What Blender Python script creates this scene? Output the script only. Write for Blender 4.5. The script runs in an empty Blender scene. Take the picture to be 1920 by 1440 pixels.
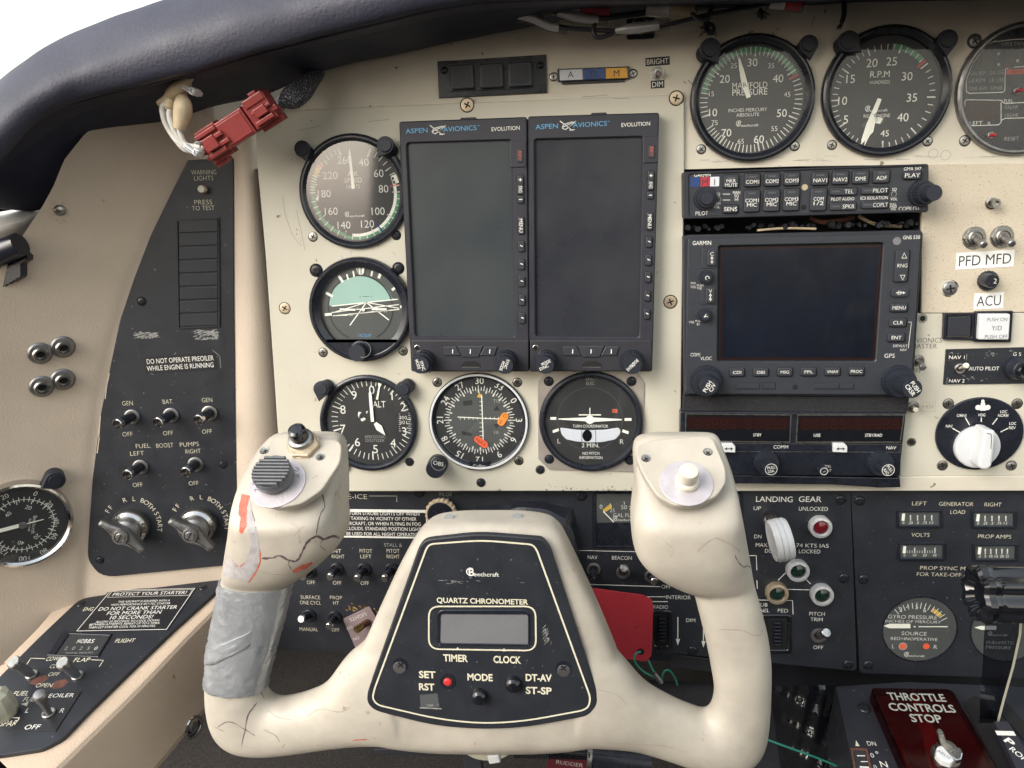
import bpy, math, random
from mathutils import Vector as V, Matrix
from mathutils.geometry import delaunay_2d_cdt
from mathutils.bvhtree import BVHTree
random.seed(7)
R = math.radians
S = bpy.context.scene
C = S.collection
# ---------------------------------------------------------------- camera
F, CX, CY, D = 1442.0, 960.0, 720.0, 534.0       # focal (px), centre (px), camera to panel (mm)
_in = V((1090-CX, 385-CY, F)).normalized()
_dn = V((150.0, 5980.0, F)).normalized()
_up = -(_dn - _in*_dn.dot(_in)).normalized()
_rt = _in.cross(_up) * 1.0
if _rt.x < 0: _rt = -_rt
CAM = V((0, -D, 0))
def ray(px, py):
    d = V((px-CX, py-CY, F))
    return V((d.dot(_rt), d.dot(_in), d.dot(_up)))
cd = bpy.data.cameras.new('camera'); cam = bpy.data.objects.new('camera', cd); C.objects.link(cam)
cam.matrix_world = Matrix(((_rt.x, -_rt.y, -_rt.z, 0), (_in.x, -_in.y, -_in.z, -D*.001), (_up.x, -_up.y, -_up.z, 0), (0, 0, 0, 1)))
cd.sensor_width = 36; cd.lens = F/1920*36; cd.clip_start = .01; cd.clip_end = 500
S.camera = cam
# ---------------------------------------------------------------- light
SUN_EL, SUN_AZ = R(32), R(226)
w = bpy.data.worlds.new('World'); S.world = w; w.use_nodes = True
nt = w.node_tree; nt.nodes.clear()
sky = nt.nodes.new('ShaderNodeTexSky'); sky.sky_type = 'NISHITA'; sky.sun_disc = False
sky.sun_elevation = SUN_EL; sky.sun_rotation = SUN_AZ; sky.dust_density = 2; sky.air_density = 2.5; sky.ozone_density = .8
hs = nt.nodes.new('ShaderNodeHueSaturation'); hs.inputs['Saturation'].default_value = .35
bg = nt.nodes.new('ShaderNodeBackground'); bg.inputs[1].default_value = .15
ou = nt.nodes.new('ShaderNodeOutputWorld')
nt.links.new(sky.outputs[0], hs.inputs['Color']); nt.links.new(hs.outputs[0], bg.inputs[0]); nt.links.new(bg.outputs[0], ou.inputs[0])
sl = bpy.data.lights.new('sun', 'SUN'); sl.energy = 1.0; sl.angle = R(40); sl.color = (1, .96, .9)
so = bpy.data.objects.new('sun', sl); C.objects.link(so)
_sd = V((math.sin(SUN_AZ)*math.cos(SUN_EL), math.cos(SUN_AZ)*math.cos(SUN_EL), math.sin(SUN_EL)))
so.rotation_euler = _sd.to_track_quat('Z', 'Y').to_euler()
S.view_settings.view_transform = 'Standard'; S.view_settings.look = 'None'; S.view_settings.gamma = 1
S.view_settings.exposure = 1.22
# ---------------------------------------------------------------- materials
MATS = {}
def mat(key, col, rough=.5, metal=0, bump=0, bscale=900, var=0, vscale=60, speck=0, sscale=300, scol=(.03, .03, .03), emis=None, spec=.5, coat=0, stretch=None, wear=0, wcol=(.3, .3, .28), wscale=30):
    m = bpy.data.materials.new(key); m.use_nodes = True; MATS[key] = m
    n = m.node_tree.nodes; L = m.node_tree.links; b = n['Principled BSDF']
    b.inputs['Base Color'].default_value = (*col, 1); b.inputs['Roughness'].default_value = rough
    b.inputs['Metallic'].default_value = metal; b.inputs['Specular IOR Level'].default_value = spec
    b.inputs['Coat Weight'].default_value = coat; b.inputs['Coat Roughness'].default_value = .1
    if emis: b.inputs['Emission Color'].default_value = (*emis, 1); b.inputs['Emission Strength'].default_value = 1
    if not (bump or var or speck or wear): return m
    tc = n.new('ShaderNodeTexCoord'); mp = n.new('ShaderNodeMapping'); L.new(tc.outputs['Object'], mp.inputs[0])
    if stretch: mp.inputs['Scale'].default_value = stretch
    def noise(sc, det=5, ro=.6):
        q = n.new('ShaderNodeTexNoise'); q.inputs['Scale'].default_value = sc; q.inputs['Detail'].default_value = det; q.inputs['Roughness'].default_value = ro
        L.new(mp.outputs[0], q.inputs['Vector']); return q.outputs['Fac']
    def ramp(src, a, bb):
        q = n.new('ShaderNodeMapRange'); q.inputs[1].default_value = a; q.inputs[2].default_value = bb; L.new(src, q.inputs[0]); return q.outputs[0]
    def mix(fac, a, c2):
        q = n.new('ShaderNodeMix'); q.data_type = 'RGBA'; L.new(fac, q.inputs[0])
        if isinstance(a, tuple): q.inputs[6].default_value = (*a, 1)
        else: L.new(a, q.inputs[6])
        q.inputs[7].default_value = (*c2, 1); return q.outputs[2]
    cur = tuple(col)
    if var:
        cur = mix(ramp(noise(vscale), .35, .7), cur, tuple(c*(1-var) for c in col))
        rr_ = ramp(noise(vscale*1.7), .3, .7); q = n.new('ShaderNodeMapRange'); q.inputs[3].default_value = max(.03, rough-.1); q.inputs[4].default_value = min(1, rough+.1)
        L.new(rr_, q.inputs[0]); L.new(q.outputs[0], b.inputs['Roughness'])
    if wear: cur = mix(ramp(noise(wscale, 8, .75), .72-wear*.1, .76-wear*.1), cur, wcol)
    if speck: cur = mix(ramp(noise(sscale, 3, .5), .76-speck*.1, .79-speck*.1), cur, scol)
    if not isinstance(cur, tuple): L.new(cur, b.inputs['Base Color'])
    if bump:
        bp = n.new('ShaderNodeBump'); bp.inputs['Strength'].default_value = bump; bp.inputs['Distance'].default_value = .0006
        L.new(noise(bscale, 3, .55), bp.inputs['Height']); L.new(bp.outputs[0], b.inputs['Normal'])
    return m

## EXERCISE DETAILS
Only a number is wanted: how many lines contain "scene"?

## TASK OUTPUT
2